Govt Moves to Regulate Wage Bills

Govt Moves to Regulate Wage Bills Sierra Leone Government House

The government - effective fiscal 2025 - is instituting a Medium Term Wage Bill Management Strategy (MTWNMS) as a means of curtailing the impact of wages on domestic revenue in the economy.

This is part of the measures being introduced by the government to block loopholes and ensure the economy enjoy some respite in the coming year. 'On current trends, the wage bill will become unsustainable and keep crowding out priority spending'. Finance Minister, Sheku Bangura told parliamentarians over the weekend. The government as a remedial measure, he announced, has therefore come up with the strategy which has the following key objectives viz:

  • Sustainability: The strategy targets a reduction in the share of the wage bill to domestic revenues to ‘no more than 35 percent’, or not exceeding ‘4 percent of Gross Domestic Product (GDP)’. Such a reduction is imperative for reallocating resources to priority sectors, this goal is essential for creating fiscal space for priority expenditures.
  • Transparency and Reliability: Building upon ongoing reforms, the Government seeks to enhance the transparency and reliability of the wage bill, fostering confidence among stakeholders in the budgeting process.
  • Credibility: The Government aims to improve credibility and minimize variance of the wage bill by reducing discrepancies between budgeted amounts and actual expenditures thereby promoting a more accurate financial landscape and government payroll management.
  • Predictability: Achieving a more predictable wage bill will facilitate better planning across Ministries, Departments, and Agencies (MDAs), allowing for a more structured approach to personnel management.

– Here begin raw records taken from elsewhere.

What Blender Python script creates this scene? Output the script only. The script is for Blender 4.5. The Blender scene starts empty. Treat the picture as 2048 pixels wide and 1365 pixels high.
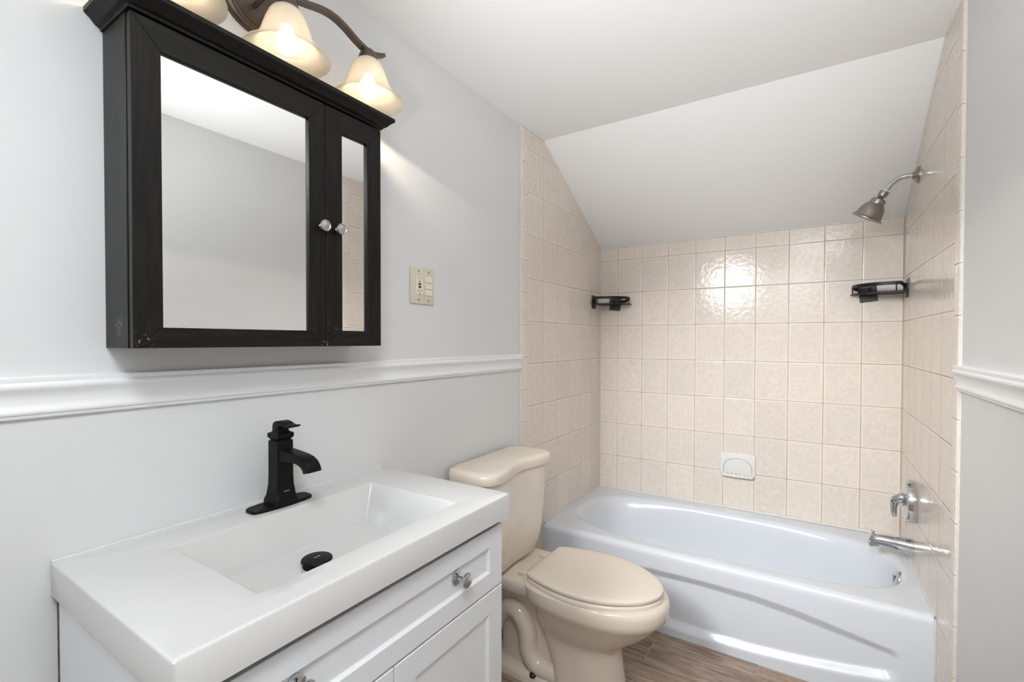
import bpy, bmesh, math, random
from mathutils import Vector, Matrix
random.seed(7)
SC = bpy.context.scene
COL = SC.collection
# ------------------------------------------------------------------ camera
cam = bpy.data.cameras.new('camera')
cam.sensor_width = 36.0
cam.lens = 938.5 / 2048 * 36
cam.shift_y = 13.7 / 2048
cam.clip_start = 0.02
camo = bpy.data.objects.new('camera', cam)
COL.objects.link(camo)
Rr, Ru, Rf = (0.84247, 0.538739, 0.002029), (-0.010217, 0.012211, 0.999873), (-0.538646, 0.842384, -0.015792)
M = Matrix(((Rr[0], Ru[0], -Rf[0]), (Rr[1], Ru[1], -Rf[1]), (Rr[2], Ru[2], -Rf[2]))).to_4x4()
M.translation = (1.1524, -2.8662, 1.3)
camo.matrix_world = M
SC.camera = camo
# ------------------------------------------------------------------ world, lights, exposure
SC.view_settings.view_transform = 'Standard'
SC.view_settings.look = 'None'
SC.view_settings.gamma = 1.0
SC.view_settings.use_curve_mapping = False
SC.view_settings.exposure = 0.21
wd = bpy.data.worlds.new('world'); SC.world = wd
wd.use_nodes = True
wd.node_tree.nodes['Background'].inputs['Color'].default_value = (0.86, 0.93, 1.0, 1)
wd.node_tree.nodes['Background'].inputs['Strength'].default_value = 1.0


def area(name, loc, direction, sx, sy, power, col):
    l = bpy.data.lights.new(name, 'AREA'); l.shape = 'RECTANGLE'
    l.size = sx; l.size_y = sy; l.energy = power; l.color = col
    o = bpy.data.objects.new(name, l); COL.objects.link(o); o.location = loc
    o.rotation_euler = Vector(direction).to_track_quat('-Z', 'Y').to_euler()
    return o


area('overhead_fill', (1.20, -3.00, 2.285), (0, 0, -1), 0.4, 0.4, 17.5, (0.94, 0.97, 1.0))  # added fill light above the camera, no fixture here


def spot(name, loc, target, power, size, soft, col):
    l = bpy.data.lights.new(name, 'SPOT'); l.energy = power; l.color = col
    l.spot_size = size; l.spot_blend = 1.0; l.shadow_soft_size = soft
    o = bpy.data.objects.new(name, l); COL.objects.link(o); o.location = loc
    o.rotation_euler = (Vector(target) - o.location).to_track_quat('-Z', 'Y').to_euler()


spot('flash_bounced_off_ceiling', (1.0, -3.1, 1.3), (0.88, -1.75, 2.31), 135.0, 1.16, 0.12, (0.96, 0.98, 1.0))
spot('tub_fill_left', (0.35, -3.2, 1.95), (1.05, -0.45, 0.80), 198.0, 0.88, 0.25, (0.95, 0.975, 1.0))  # added fill spot, lifts the tub alcove and right wall
spot('tub_fill_right', (1.0, -3.2, 1.9), (0.75, -0.40, 0.80), 46.0, 0.80, 0.25, (0.95, 0.975, 1.0))  # second added fill spot, brightens the left tiles and tub
BULB = 6.5
# ------------------------------------------------------------------ dimensions
W = 1.5146
P = 0.1554; PZ = 0.2063; ZA = 1.8068; TX0 = 0.1144; YS = -0.9234; YSR = -0.9399
HC = 2.309; YC = -0.772; ZB = 1.889
GL = -0.008; GR = W + 0.009; YREAR = -3.45


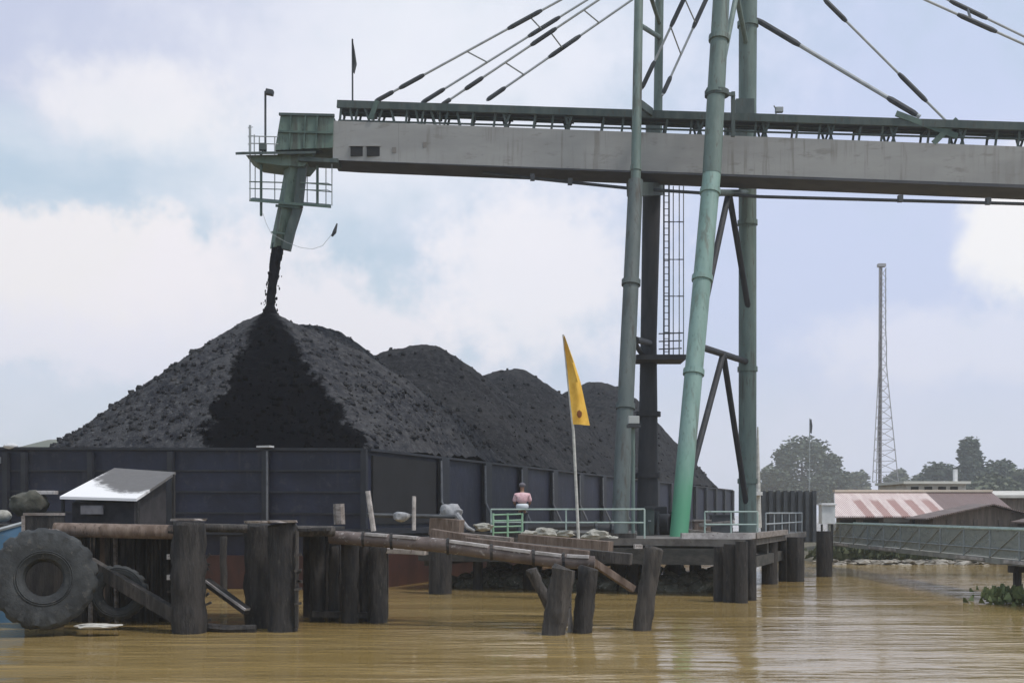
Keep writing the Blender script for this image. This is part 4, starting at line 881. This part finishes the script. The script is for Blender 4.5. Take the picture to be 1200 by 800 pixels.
# long bungalow
Yf = 66.0; hx0, hx1 = P(977, 0, Yf).x, 28.0; hx0r, hx0b = hx0*69.8/Yf+.05, hx0*73.6/Yf+.1
hb = thing('bungalow', 'long low bungalow with a pink striped sheet roof on the river bank', 'house', ((hx0+hx1)/2, 69, .5))
MB().hexa([(hx0+.3, 66.6, .7), (hx1-.3, 66.6, .7), (hx1-.3, 73, .7), (hx0b+.3, 73, .7), (hx0+.3, 66.6, 2.55), (hx1-.3, 66.6, 2.55), (hx1-.3, 73, 2.55), (hx0b+.3, 73, 2.55)]).build('wall', m_hwall, hb)
ze, zr = CH-4.5*Yf/F, CH+24*69.8/F
cx_ = (hx0+hx1)/2
rm = cor('striped_roof', (.62, .49, .47), (.72, .60, .57), 1.2, (hx0+1.3-cx_, P(1112, 0, Yf).x-cx_, .98, (.34, .17, .15), (.17, .12, .115)))
MB().hexa([(hx0, Yf-.3, ze-.08), (hx1, Yf-.3, ze-.08), (hx1, 69.8, zr-.08), (hx0r, 69.8, zr-.08), (hx0, Yf-.3, ze), (hx1, Yf-.3, ze), (hx1, 69.8, zr), (hx0r, 69.8, zr)]).build('roof', rm, hb)
MB().hexa([(hx0r, 69.8, zr-.08), (hx1, 69.8, zr-.08), (hx1, 73.6, ze-.08), (hx0b, 73.6, ze-.08), (hx0r, 69.8, zr), (hx1, 69.8, zr), (hx1, 73.6, ze), (hx0b, 73.6, ze)]).build('roof', rm, hb)
MB().bar((hx0r-.05, 69.8, zr+.05), (hx1, 69.8, zr+.05), .5, .14).build('ridge_cap', mat('ridge_cream', (.66, .56, .46), None), hb)
mb = MB(); q0 = [mb.v(p) for p in ((hx0-.04, Yf-.3, ze-.1), (hx0r-.04, 69.8, zr-.05), (hx0b-.04, 73.6, ze-.1))]; q1 = [mb.v(v.co+Vector((.2, 0, 0))) for v in q0]
mb.face(q0); mb.face(q1[::-1])
for i in range(3): mb.face([q0[i], q0[(i+1) % 3], q1[(i+1) % 3], q1[i]])
mb.build('gable_wall', m_white, hb)
for px0, px1, y0, y1, m_ in ((985, 1003, 609, 640, m_dark), (1012, 1030, 609, 622, m_dark), (1036, 1066, 606, 611.5, m_white), (1070, 1082, 608, 640, m_dark)):
    a, b = P(px0, y0, 66.5), P(px1, y1, 66.5); MB().box(((a.x+b.x)/2, 66.56, (a.z+b.z)/2), (b.x-a.x, .1, a.z-b.z)).build('shutter' if m_ is m_dark else 'awning', m_, hb)
stilts(hb, hx0+1.9, hx1-.5, 66.7, 72.5, .75, 6)
# gable house
Yg = 62.4; pk = P(1160, 590, Yg); gl, gr = P(1082, 607, Yg), P(1226, 607, Yg)
gh = thing('gable_house', 'brown wooden house with its low gable facing the river', 'house', (pk.x, 63.5, .5))
mb = MB(); o1 = [(gl.x+.5, Yg, .7), (gr.x-.5, Yg, .7), (gr.x-.5, Yg, gr.z+.05), (pk.x, Yg, pk.z-.1), (gl.x+.5, Yg, gl.z+.05)]
q0 = [mb.v(p) for p in o1]; q1 = [mb.v((p[0], 65.2, p[2])) for p in o1]; mb.face(q0); mb.face(q1[::-1])
for i in range(5): mb.face([q0[i], q0[(i+1) % 5], q1[(i+1) % 5], q1[i]])
mb.build('wall', m_hwall, gh)
grm = cor('brown_roof', (.15, .11, .10), (.22, .165, .15), 1.5)
for e in (gl, gr): MB().hexa([(e.x, Yg-.5, e.z-.07), (pk.x, Yg-.5, pk.z-.07), (pk.x, 65.4, pk.z-.07), (e.x, 65.4, e.z-.07), (e.x, Yg-.5, e.z), (pk.x, Yg-.5, pk.z), (pk.x, 65.4, pk.z), (e.x, 65.4, e.z)]).build('roof', grm, gh)
for px in (1112, 1128, 1143, 1172, 1186): a = P(px, 612, Yg); MB().box((a.x, Yg-.04, a.z-.25), (.22, .07, .8)).build('shutter', mat('shutter_brown', (.19, .15, .13), (.13, .10, .09), 4), gh)
stilts(gh, gl.x+.7, gr.x-.7, Yg+.1, 65, .75, 5)
# small dark hut at right edge
dh = thing('dark_hut', 'small dark purplish hut at the right edge in front of the gable house', 'house', (27.2, 59.5, .5))
MB().box((27.6, 59.8, 1.35), (3.6, 2.4, 1.5)).build('wall', mat('hut_purple', (.045, .035, .045), (.075, .06, .07), 2, .9), dh)
for sgn in (-1, 1): MB().hexa([(27.6+sgn*2.1, 58.3, 2.05), (27.6, 58.3, 2.55), (27.6, 61.2, 2.55), (27.6+sgn*2.1, 61.2, 2.05), (27.6+sgn*2.1, 58.3, 2.12), (27.6, 58.3, 2.62), (27.6, 61.2, 2.62), (27.6+sgn*2.1, 61.2, 2.12)]).build('roof', grm, dh)
stilts(dh, 26, 29.2, 58.8, 60.8, .7, 3)
# cream flat roofed house behind, and pale long shed to its right
ch1 = thing('cream_house', 'cream flat-roofed house behind the striped bungalow roof', 'house', (P(1100, 0, 82).x, 84, .6))
a, b = P(1062, 566, 82), P(1132, 566, 82); MB().box(((a.x+b.x)/2, 85, a.z/2+.3), (b.x-a.x, 6, a.z-.6)).build('wall', m_cream, ch1)
MB().box(((a.x+b.x)/2, 85, a.z+.05), (b.x-a.x+.5, 6.5, .18)).build('parapet', mat('parapet_pale', (.66, .63, .56), None), ch1)
MB().box((P(1122, 0, 82).x, 82.4, a.z+.55), (.22, .3, .85)).build('chimney', m_white, ch1)
for px in (1072, 1088, 1104, 1118): q = P(px, 572, 81.95); MB().box(q, (.5, .08, .25)).build('window', m_dark, ch1)
sd2 = thing('pale_shed', 'long pale-roofed shed behind the gable house at the right edge', 'house', (P(1180, 0, 76).x, 78, .6))
a, b = P(1128, 578, 76), P(1290, 578, 76)
MB().box(((a.x+b.x)/2, 78.2, 2.1), (b.x-a.x-.6, 4, 3.0)).build('wall', m_hwall, sd2)
MB().hexa([(a.x, 75.7, a.z-.28), (b.x, 75.7, a.z-.28), (b.x, 80.5, a.z+.1), (a.x, 80.5, a.z+.1), (a.x, 75.7, a.z-.1), (b.x, 75.7, a.z-.1), (b.x, 80.5, a.z+.25), (a.x, 80.5, a.z+.25)]).build('roof', mat('shed_roof_pale', (.50, .47, .43), (.6, .57, .53), 1, .8), sd2)
# ribbed wall
rw = thing('ribbed_wall', 'dark ribbed steel wall panel standing between the rear leg and the bungalow', 'wall', (P(925, 0, 80).x, 80, .6))
a, b = P(893, 576, 80), P(956, 576, 80)
MB().box(((a.x+b.x)/2, 80.3, a.z/2+.2), (b.x-a.x, .25, a.z-.4)).build('panel', mat('ribbed_panel', (.045, .048, .05), (.075, .075, .075), 1.5, .8), rw)
for i in range(8): x = a.x+(b.x-a.x)*(i+.2)/7.4; MB().box((x, 80.05, a.z/2+.25), (.25, .26, a.z-.35)).build('rib', m_dsteel, rw)

# undergrowth and rubble on the shore
mb = MB(); rs = random.Random(11)
for i in range(2600):
    x = rs.uniform(15.5, 33); y = 60.2+abs(rs.gauss(0, 1.2)); c = Vector((x, y, .15+rs.random()*.55)); a = rs.uniform(0, 6.28); s_ = rs.uniform(.08, .22)
    u = Vector((math.cos(a), math.sin(a), rs.uniform(-.4, .4)))*s_; v_ = Vector((rs.uniform(-.3, .3), rs.uniform(-.3, .3), 1))*s_*1.3
    mb.face([mb.v(c-u), mb.v(c+u), mb.v(c+u*.4+v_), mb.v(c-u*.4+v_)])
tag(mb.build('undergrowth', mat('shore_weed', (.04, .055, .022), (.09, .10, .05), 2, .85)), 'dark weedy undergrowth along the foot of the bank below the houses', 'undergrowth', kind='stuff')
mb = MB()
for i in range(260):
    x = rs.uniform(15.2, 33); mb.ball((x, 59.7+rs.uniform(-.5, .9), rs.uniform(-.05, .18)), rs.uniform(.05, .26), (1.7, 1, .45), .7, 1)
tag(mb.build('shore_stones', mat('shore_stone', (.19, .17, .145), (.36, .33, .29), 2, .9, c3=(.15, .13, .1))), 'pale stones and litter along the waterline of the bank', 'stones', kind='stuff')
mb = MB()
for i in range(260):
    c = Vector((14.1+rs.gauss(0, .35), 34.0+rs.gauss(0, .4), rs.uniform(0, .35))); a = rs.uniform(0, 6.28); s_ = rs.uniform(.05, .14)
    u = Vector((math.cos(a), math.sin(a), 0))*s_; v_ = Vector((rs.uniform(-.5, .5), rs.uniform(-.5, .5), 1))*s_*1.6
    mb.face([mb.v(c-u), mb.v(c+u), mb.v(c+u*.3+v_), mb.v(c-u*.3+v_)])
tag(mb.build('water_weed', m_weed), 'clump of green water weed around the gangway pile', 'water weed', kind='stuff')

# ------------------------------------------------------------------ trees
def leafmat(name, a, b): return mat(name, a, b, .5, .75, lo=.4, hi=.6, c3=tuple(q*.5 for q in a))
lm1 = leafmat('foliage_dark', (.055, .072, .050), (.10, .122, .082)); lm2 = leafmat('foliage_olive', (.075, .088, .05), (.12, .132, .08))
m_trunk = mat('trunk', (.06, .05, .04), (.10, .085, .07), 3, .9)
def tree(label, px, ytop, wpx, Y, lm_, shape='round', seed=1, zg=.6, nclump=40, leaf=.30):
    Y *= 2.4; leaf *= 2.5; nclump = int(nclump*1.5)
    rs = random.Random(seed); x = (px-600)/F*Y; zt = CH+(600-ytop)/F*Y; H = zt-zg; wr = wpx/2/F*Y
    t = thing('tree', label, 'tree', (x, Y, zg), 'trees on the bank')
    z0 = H*.28
    tr = MB(); tr.tube([(x, Y, zg-.3), (x+.1, Y, zg+H*.3), (x-.05, Y, zg+H*.6), (x, Y, zg+H*.85)], [H*.032, H*.026, H*.016, .03], 8)
    fo = MB(); cl = []
    for i in range(nclump):
        f = rs.random()
        if shape == 'cone': rr = wr*(1.02-f**.9*.9); z = z0+(H-z0)*f
        elif shape == 'wide': rr = wr*math.sqrt(max(.05, 1-(2*f-1)**2)); z = z0*.6+(H*.95-z0*.6)*f
        else: rr = wr*math.sqrt(max(.06, 1-(1.75*f-.75)**2)); z = z0+(H*.97-z0)*f
        a = rs.uniform(0, 6.28); q = rr*math.sqrt(rs.uniform(.15, .85)); cl.append((Vector((x+q*math.cos(a), Y+q*math.sin(a), zg+z)), wr*rs.uniform(.24, .42)))
    for k, (c, r) in enumerate(cl):
        if k % 4 == 0: tr.tube([(x, Y, zg+min(c.z-zg, H*.8)*.6), c.lerp(Vector((x, Y, c.z)), .4)-Vector((0, 0, r*.3)), c], [.10, .06, .02], 5)
        for i in range(int(70+130*(r/wr))):
            d = Vector((rs.gauss(0, 1), rs.gauss(0, 1), rs.gauss(0, .75))); d = d.normalized()*r*rs.uniform(.3, 1.08); p = c+d
            n_ = Vector((rs.gauss(0, 1), rs.gauss(0, 1), rs.gauss(0, 1)+.5)).normalized(); u, v_ = ortho(n_); s_ = leaf*rs.uniform(.5, 1.2)
            fo.face([fo.v(p-u*s_), fo.v(p+v_*s_*.5), fo.v(p+u*s_), fo.v(p-v_*s_*.5)])
    tr.build('trunk', m_trunk, t); fo.build('crown', lm_, t)
tree('tall broad dark tree right of the rear tower leg', 940, 517, 76, 150, lm1, 'round', 1, nclump=46)
tree('smaller round tree leaning on the right of the tall broad one', 974, 534, 40, 152, lm1, 'round', 2, nclump=30)
tree('low wide shrubby tree left behind the ribbed wall', 905, 548, 40, 146, lm1, 'wide', 3)
tree('low tree just left of the radio mast foot', 1003, 553, 34, 180, lm2, 'wide', 4, leaf=.36)
tree('low tree just right of the radio mast foot', 1052, 552, 36, 182, lm2, 'wide', 5, leaf=.36)
tree('tall pointed tree behind the cream house', 1137, 519, 52, 130, lm1, 'cone', 6, nclump=44)
tree('rounded tree left of the tall pointed one', 1103, 546, 56, 134, lm1, 'wide', 7)
tree('rounded bushy tree right of the tall pointed one', 1172, 541, 52, 128, lm1, 'wide', 8)
tree('olive tree at the right edge of the picture', 1205, 547, 60, 122, lm2, 'wide', 9)
tree('yellowish low bush tree behind the pale shed', 1160, 560, 60, 105, lm2, 'wide', 10)
tree('dull low tree behind the striped roof', 1078, 558, 44, 160, lm2, 'wide', 12)

# ------------------------------------------------------------------ radio mast, far flag
rmst = thing('radio_mast', 'tall thin lattice radio mast rising behind the bungalow', 'mast', P(1033, 600, 160))
def MP(px, py, dY=0): return P(px, py, 160)+Vector((0, dY, 0))
one('main_pole', [MP(1031, 600), MP(1032, 310)], .24, mat('mast_steel', (.16, .15, .16), (.22, .2, .2), 1), rmst, 6)
m_ml = mat('mast_lattice', (.36, .35, .37), None)
mb = MB(); L = lambda y: 4.5+(max(0, y-430)/135)*10.5
ys = [565-i*12.5 for i in range(21)]
for sgx, dY in ((-1, -.9), (1, -.9), (0, 1.2)):
    f = lambda y: MP(1033+sgx*L(y)*(1 if y > 400 else .8), y, dY*(L(y)/8))
    for a, b in zip(ys, ys[1:]): mb.tube([f(a), f(b)], .07, 4)
for a, b in zip(ys, ys[1:]):
    for s1 in (-1, 1):
        mb.tube([MP(1033+s1*L(a), a, -.9*L(a)/8), MP(1033-s1*L(b), b, -.9*L(b)/8)], .04, 4)
        mb.tube([MP(1033+s1*L(a), a, -.9*L(a)/8), MP(1033, a, 1.2*L(a)/8)], .035, 4)
mb.build('lattice', m_ml, rmst); MB().box(MP(1033, 311), (1.0, .8, .4)).build('antenna', m_ml, rmst)
ff = thing('far_flag', 'tiny dark flag on a thin pole above the tall broad tree', 'flag', P(948, 600, 140))
one('flagpole', [P(948, 600, 140), P(949, 490, 140)], .06, m_thin, ff, 5)
flagmesh([(949, 491), (949, 499), (949, 507)], [(950.5, 491), (952, 499), (951.5, 508)], 140, .2, m_flagdark, ff)

# ------------------------------------------------------------------ river air
hz = MB().box((0, 410, 38), (1240, 1000, 82)).build('haze', bpy.data.materials.new('haze_air'))
hm = hz.data.materials[0]; hm.use_nodes = True; t = NT(hm.node_tree)
for n in list(t.n): t.n.remove(n)
o = t.node('ShaderNodeOutputMaterial'); v = t.node('ShaderNodeVolumePrincipled'); v.inputs['Density'].default_value = .0007; v.inputs['Color'].default_value = (.93, .95, 1, 1); v.inputs['Anisotropy'].default_value = .3
t.l.new(v.outputs[0], o.inputs['Volume']); tag(hz, kind='stuff'); hz['label'] = 'pale humid river haze'; hz['category'] = 'haze'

To operationalize the objectives of the MTWBMS, the government plans to Institutionalize Annual Payroll Discussions, by separating annual payroll budget for all MDAs. Requiring all MDAs to present their payroll plans to the Ministry of Finance, the government aims to gain a clearer understanding of recruitment, promotions, retirements, and salary adjustments. This systematic reporting will help ensure more realistic budget allocations tailored to existing resources. Institute workforce payroll planning mandates the government to prescribe ‘recruitment quotas’ based on fiscal capacity, especially pertinent in tightening the fiscal space and will help to reduce the frequency of in-year recruitment requests from various MDAs.

To stabilize expenditures, the government is also calling for a moratorium on salary adjustments for all sub-vented agencies during financial year 2025. “This pause is particularly significant as the Wages and Compensation Commission becomes fully operational, tasked with resolving wage disparity issues across the public sector, which seeks to stabilize the wage bill amidst ongoing adjustments to wage structures.” He emphasized that—Budget Alignment for Newly Established Agencies will not be operationalized during the 2025 fiscal year to avoid unexpected costs, without aligned budget planning, ensuring that new expenditures do not detract from existing commitments. Instead, their staffing should align with the established budget planning cycle.

The government also plans to strengthen, monitor and implement the Payroll Steering Committee (vital for oversight) to monitor the implementation of MTWBMS. This dedicated committee will ensure that reforms are executed effectively and that objectives are met. The government will also establish a Wage Bill Forecasting Working Group that will enable the Ministry of Finance to produce quarterly payroll forecasts. “This will empower the Ministry of Finance to make informed decisions and facilitating timely decision-making in payroll management and budget adjustments”.